We all know that becoming independent isn’t something that just magically happens during the teenage years, usually from our own experience! The journey can be a long one with plenty of mistakes made on both sides simply because there is no manual which gives us a nice clear and concise A to Z of how to relinquish complete control of our offspring.

In reality, the journey to independence begins long before the teenage years; usually around the time we send our children off to playgroup/school with the hope that they will make friends and show adequate respect for their peers and teachers.

We are already expecting our children to begin making independent decisions about how they interact with other human beings! Of course, we don’t worry too much at this earlier stage of development because we are confidently assured that they are well supervised by responsible and caring adults who are merely assuming our parental role temporarily.

In fact, our major worries and concerns usually surface when our offspring reach high school age and begin to want to step out into the big wide world without that all-important supervision.

Is it possible to strike a balance between a child’s need for independence and our parental concerns? I would argue that a positive family relationship and good lines of communication with your child/children is a great start to this process.


Set Out The Ground Rules

  • Clear family rules regarding behaviour will help your child understand your expectations and limits.
  • Make it clear that you are fully aware that every family has different rules. Explain that friend’s parents may have different rules but your family rules are the ones which apply to him/her.
  • Once the rules are in place, apply them consistently – chopping and changing your mind regarding acceptable behaviour will only confuse.
  • Family rules must naturally evolve as your child develops – involving your child in developing the rules will help them to understand the principles behind each one.
  • If you set very strict limits your child may not have enough room to grow and try new experiences.
  • Remember that negative behaviour is not always about annoying or testing you. Your child could be confused and upset by the physical, social and emotional changes of adolescence and need your emotional guidance and stability rather than anger.
  • Bringing up children is a learning curve – be prepared for some trial and error along the way.


Show Genuine Interest

  • Take a genuine interest in your child’s interests and hobbies and be encouraging when they want to try new things.
  • If they flit from hobby to hobby they are not aiming to irritate you, they are just learning to be themselves and develop their personality and interests.
  • Remember that your hobbies and interests will not automatically interest your child. It’s not a negative reflection on you if Jimmy doesn’t enjoy stamp collecting or running.
  • Take an interest in your child’s friends – if you encourage their friends to feel welcome in your home you are more likely to know if anything changes within friendship groups.
  • Make time to listen when your child needs to talk but respect their space and privacy if they don’t want to discuss everything.


Teach Respect

  • Show that you respect your child’s feelings and opinions – taking your child’s opinions and ideas seriously will provide an important boost to their self-esteem.
  • Make it clear that you expect your child to respect your opinion too and that there may often be a difference between the two.
  • Your child needs to know that there will always be different perspectives in life and that other people have the right to think and feel differently to them.
  • Talking about opinions and feelings calmly can help to keep the lines of communication open.
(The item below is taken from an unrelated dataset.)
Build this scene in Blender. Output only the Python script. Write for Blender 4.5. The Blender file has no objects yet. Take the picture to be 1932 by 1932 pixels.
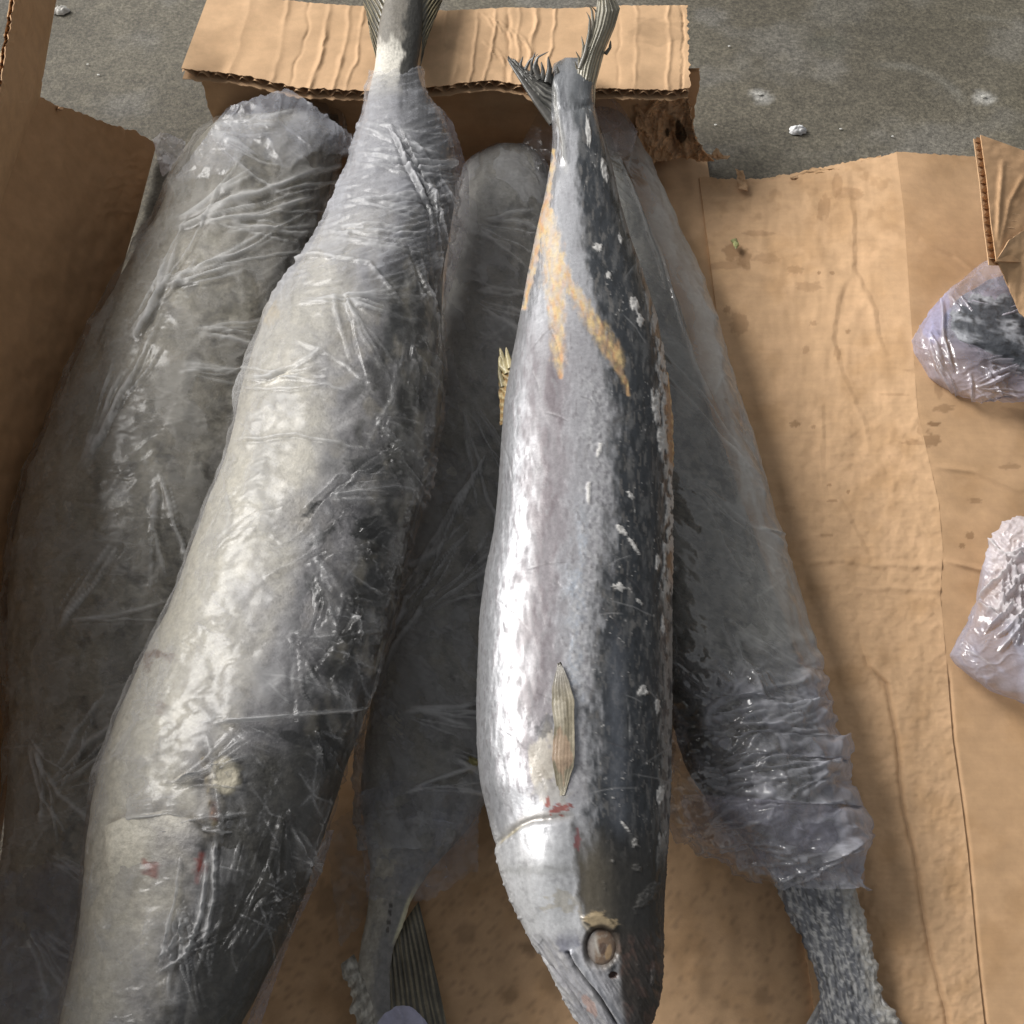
import bpy, math
import numpy as np

# ------------------------------------------------------------------ camera, light, exposure
S = bpy.context.scene
COL = S.collection
CAM_H, DEP, FOV = 0.80, math.radians(58.0), math.radians(50.0)
W = 1932.0
F = (W / 2) / math.tan(FOV / 2)
cam_d = bpy.data.cameras.new('camera')
cam_d.sensor_fit = 'HORIZONTAL'
cam_d.angle = FOV
cam_d.clip_start, cam_d.clip_end = 0.02, 200
cam = bpy.data.objects.new('camera', cam_d)
COL.objects.link(cam)
cam.location = (0, 0, CAM_H)
cam.rotation_euler = (math.radians(90) - DEP, 0, 0)
S.camera = cam

SUN_EL, SUN_AZ = math.radians(35), math.radians(-62)     # azimuth measured from +Y (away from the camera) towards +X
sd = bpy.data.lights.new('sun', 'SUN')
sd.energy, sd.angle, sd.color = 3.0, math.radians(34), (1.0, 0.975, 0.94)
sun = bpy.data.objects.new('sun', sd)
COL.objects.link(sun)
sun.location = (-2, 2, 3)
to_sun = (math.sin(SUN_AZ) * math.cos(SUN_EL), math.cos(SUN_AZ) * math.cos(SUN_EL), math.sin(SUN_EL))
sun.rotation_euler = (math.pi / 2 - SUN_EL, 0, math.pi - SUN_AZ)
wd = bpy.data.worlds.new('World')
S.world = wd
wd.use_nodes = True
nt = wd.node_tree
sky = nt.nodes.new('ShaderNodeTexSky')
sky.sky_type = 'NISHITA'
sky.sun_disc = False
sky.sun_elevation = SUN_EL
sky.sun_rotation = SUN_AZ
sky.dust_density = 4.0
hs = nt.nodes.new('ShaderNodeHueSaturation')
hs.inputs['Saturation'].default_value = 0.12
nt.links.new(sky.outputs[0], hs.inputs['Color'])
nt.links.new(hs.outputs[0], nt.nodes['Background'].inputs[0])
nt.nodes['Background'].inputs[1].default_value = 0.068
S.view_settings.view_transform = 'Standard'
S.view_settings.look = 'None'
S.view_settings.gamma = 1
S.view_settings.exposure = 0.42
S.cycles.transparent_max_bounces = 24
S.cycles.max_bounces = 10
S.cycles.use_denoising = True

# ------------------------------------------------------------------ projection between the picture plane and the place
cD, sD = math.cos(DEP), math.sin(DEP)


def unz(px, py, z):
    """the point at height z on the sight line through pixel (px, py) of a 1932 px wide frame"""
    px, py, z = np.broadcast_arrays(np.asarray(px, float), np.asarray(py, float), np.asarray(z, float))
    dx, du = (px - W / 2) / F, (W / 2 - py) / F
    dy, dz = cD + sD * du, -sD + cD * du
    t = (z - CAM_H) / dz
    return np.stack([dx * t, dy * t, z], -1)


def depth(py, z):
    du = (W / 2 - np.asarray(py, float)) / F
    return (z - CAM_H) / (-sD + cD * du)


# ------------------------------------------------------------------ noise
_ct = np.cos(np.arange(256) * 2 * np.pi / 256)
_st = np.sin(np.arange(256) * 2 * np.pi / 256)


def _h(x, y, s):
    x = x.astype(np.int64).astype(np.uint32)
    y = y.astype(np.int64).astype(np.uint32)
    h = x * np.uint32(374761393) + y * np.uint32(668265263) + np.uint32((s * 2246822519) & 0xffffffff)
    h = (h ^ (h >> np.uint32(13))) * np.uint32(1274126177)
    h = (h ^ (h >> np.uint32(15))) * np.uint32(2246822519)
    return h ^ (h >> np.uint32(16))


def gn(x, y, seed=0):
    x, y = np.broadcast_arrays(np.asarray(x, float), np.asarray(y, float))
    xi, yi = np.floor(x), np.floor(y)
    fx, fy = x - xi, y - yi
    u = fx * fx * fx * (fx * (fx * 6 - 15) + 10)
    v = fy * fy * fy * (fy * (fy * 6 - 15) + 10)

    def g(ax, ay):
        k = _h(xi + ax, yi + ay, seed) & np.uint32(255)
        return _ct[k] * (fx - ax) + _st[k] * (fy - ay)
    a = g(0, 0) * (1 - u) + g(1, 0) * u
    b = g(0, 1) * (1 - u) + g(1, 1) * u
    return (a * (1 - v) + b * v) * 1.5


def fbm(x, y, o=4, seed=0, gain=0.5):
    r, a, f, n = 0, 1.0, 1.0, 0
    for i in range(o):
        r = r + a * gn((.8 * x + .6 * y) * f + 17.3 * i, (.8 * y - .6 * x) * f - 9.1 * i, seed + i * 31) if i % 2 == 0 else r + a * gn((.45 * x - .893 * y) * f + 17.3 * i, (.45 * y + .893 * x) * f - 9.1 * i, seed + i * 31)
        n += a
        a *= gain
        f *= 2.03
    return r / n * 1.3


def ridge(x, y, o=3, seed=0, k=2.0, gain=0.5):
    r, a, f, n = 0, 1.0, 1.0, 0
    for i in range(o):
        r = r + a * np.clip(1 - np.abs(gn(x * f + 5.7 * i, y * f + 3.3 * i, seed + i * 17)) * 1.6, 0, 1) ** k
        n += a
        a *= gain
        f *= 2.1
    return r / n


def tri(x, y, seed=0):
    """random heights on a triangle lattice, linear in between: flat facets with straight creases; also how near a crease is"""
    xi, yi = np.floor(x), np.floor(y)
    fx, fy = x - xi, y - yi

    def r(ax, ay):
        return (_h(xi + ax, yi + ay, seed) & np.uint32(65535)).astype(float) / 32767.5 - 1
    a, b, c, d = r(0, 0), r(1, 0), r(0, 1), r(1, 1)
    up = fx > fy
    v = np.where(up, a + (b - a) * fx + (d - b) * fy, a + (c - a) * fy + (d - c) * fx)
    e = np.minimum(np.minimum(np.minimum(fx, 1 - fx), np.minimum(fy, 1 - fy)), np.abs(fx - fy) * .7)
    return v, e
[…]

Work On Developing Their Decision-Making Skills

  • If your child needs to make a decision, about school, sports or hobbies, help them to look at all the different options.
  • Discussing and weighing up the pros and cons of different actions will help them clarify their opinion.
  • Include your child in family decision-making – being involved will be a boost to their self-esteem and show that you value their input.
  • Learning to use a problem-solving approach can help your child to develop independent decision-making skills which will be an advantage throughout their entire lives.


Even if you manage to integrate all of the above suggestions into your normal family life, there are still going to be periods of unrest because learning to manage emotions is all part of growing up. Always remember the following:

  • Young people are working out their own identities to find out where they fit in the world. As part of this process, they might test boundaries and question your authority.
  • Your love and support are essential for your child’s self-esteem. Young people who feel good about themselves usually have more confidence in discovering who they are and what they want to do with their lives.


It’s completely natural to worry about how much independence we allow our children because we worry they may face risky or damaging situations but at the end of the day it’s part of our job description, as parents, to encourage them to become responsible, well-adjusted and confident adults.